Al principio uno cree que son ellos Los parásitos. Maldita familia de pobres, resentidos, arrumados en un apartamento que está a ras de tierra, lleno de bichos, de meados, de calor y sin internet. El hijo, avispado, emprendedor, bien parecido, es el tutor del hijo menor de una familia próspera, de los barrios ricos de Seúl. Empieza entonces a idear un plan para meter a todos en esa casa, con su puto olor de fideos al vapor, de ropa mal secada, el olor del metro, la podredumbre de los pobres. Sin embargo, justo cuando llegas a la mitad de la película, todo se tuerce. Aparecen los giros y si, los Parásitos son los otros, siempre serán los otros.
Los rumores de Parásitos empezaron a llegar desde mediados del 2019. En Cannes puso los pelos de punta a un público que se rindió a sus pies. La Palma de Oro nunca fue más merecida y, a la vez, más mediática. A Colombia llegó tarde, el 9 de enero. Es raro ver que una película coreana llene así sea una de las salas de arte y ensayo de Iserra en la Calle 100. Pero las boletas se habían agotado. Estaba dispuesto a soportar dos horas y diez minutos de otra soporífera película asiática. La Palma de Oro ha sido tantas veces para mí, maldito gordo comedor de crispetas, un motivo de aburrimiento. Pero no, Parásitos, como el Aleph, lo contiene todo: el terror, el drama, la comedia, la angustia física y la claustrofobia. Inclasificable, magnífica, hermosamente filmada.
Detrás de esta obra maestra –jure no poner la maldita categoría pero, ¿acaso no lo es?- está un provocador, alguien capaz de gritarle en su cara a la realeza de Hollywood que son unos idiotas incapaces incluso de ver una película en otro idioma y con subtitulos. Boon Joon-Hu es el padre de este monstruo.
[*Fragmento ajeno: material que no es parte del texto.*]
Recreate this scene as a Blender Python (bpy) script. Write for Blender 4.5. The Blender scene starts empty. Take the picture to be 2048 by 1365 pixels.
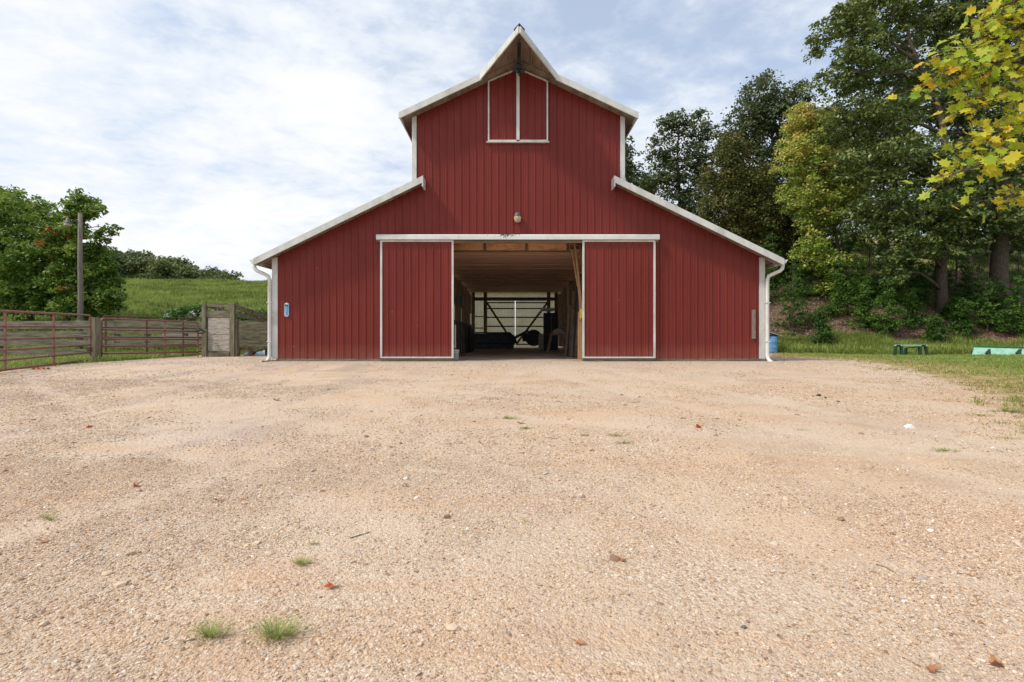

El mismo que fue capaz de imaginar a la humanidad confinada en un tren que nunca se detiene en la injustamente despreciada Snowpiecer ahora vuelve a su eterna obsesión: la injustificable y cada vez más insoportable desigualdad social.
Hay una escena que parte en dos la película, una escena en la que dejamos de temer por la aparentemente desprotegida e inocente familia acaudalada: cuando la pareja de esposos habla sobre el olor que expide su chofer sabemos lo despreciable que pueden ser. “Es un olor horrible, invasivo, como el que sentimos cuando nos subimos al metro”. La pobreza tiene un olor y es peor que la mierda.
Si, la sala en la Calle 100 no sólo está llena sino que está expectante. No hay una sola persona absorta, hipnotizada. Si, con Parásitos se da uno de esos milagros, cada vez más raros en estos días del apocalipsis: una película que no sólo sea buena para la crítica sino que, universalmente, sea apreciada hasta por toda esa pobre gente que usa el servicio público, la gente que huele a humedad, a casa arrendada, a hijos que comen, que gritan, que exijan. Aunque es coreana Parásitos también se siente muy colombiana y responde a los conflictos que hoy en día han sacado a miles de personas a las calles colombianas: la gente se cansó de que cinco familias parásitas lo tuvieran todo mientras nosotros, los pobres que olemos maluco, no tenemos nada.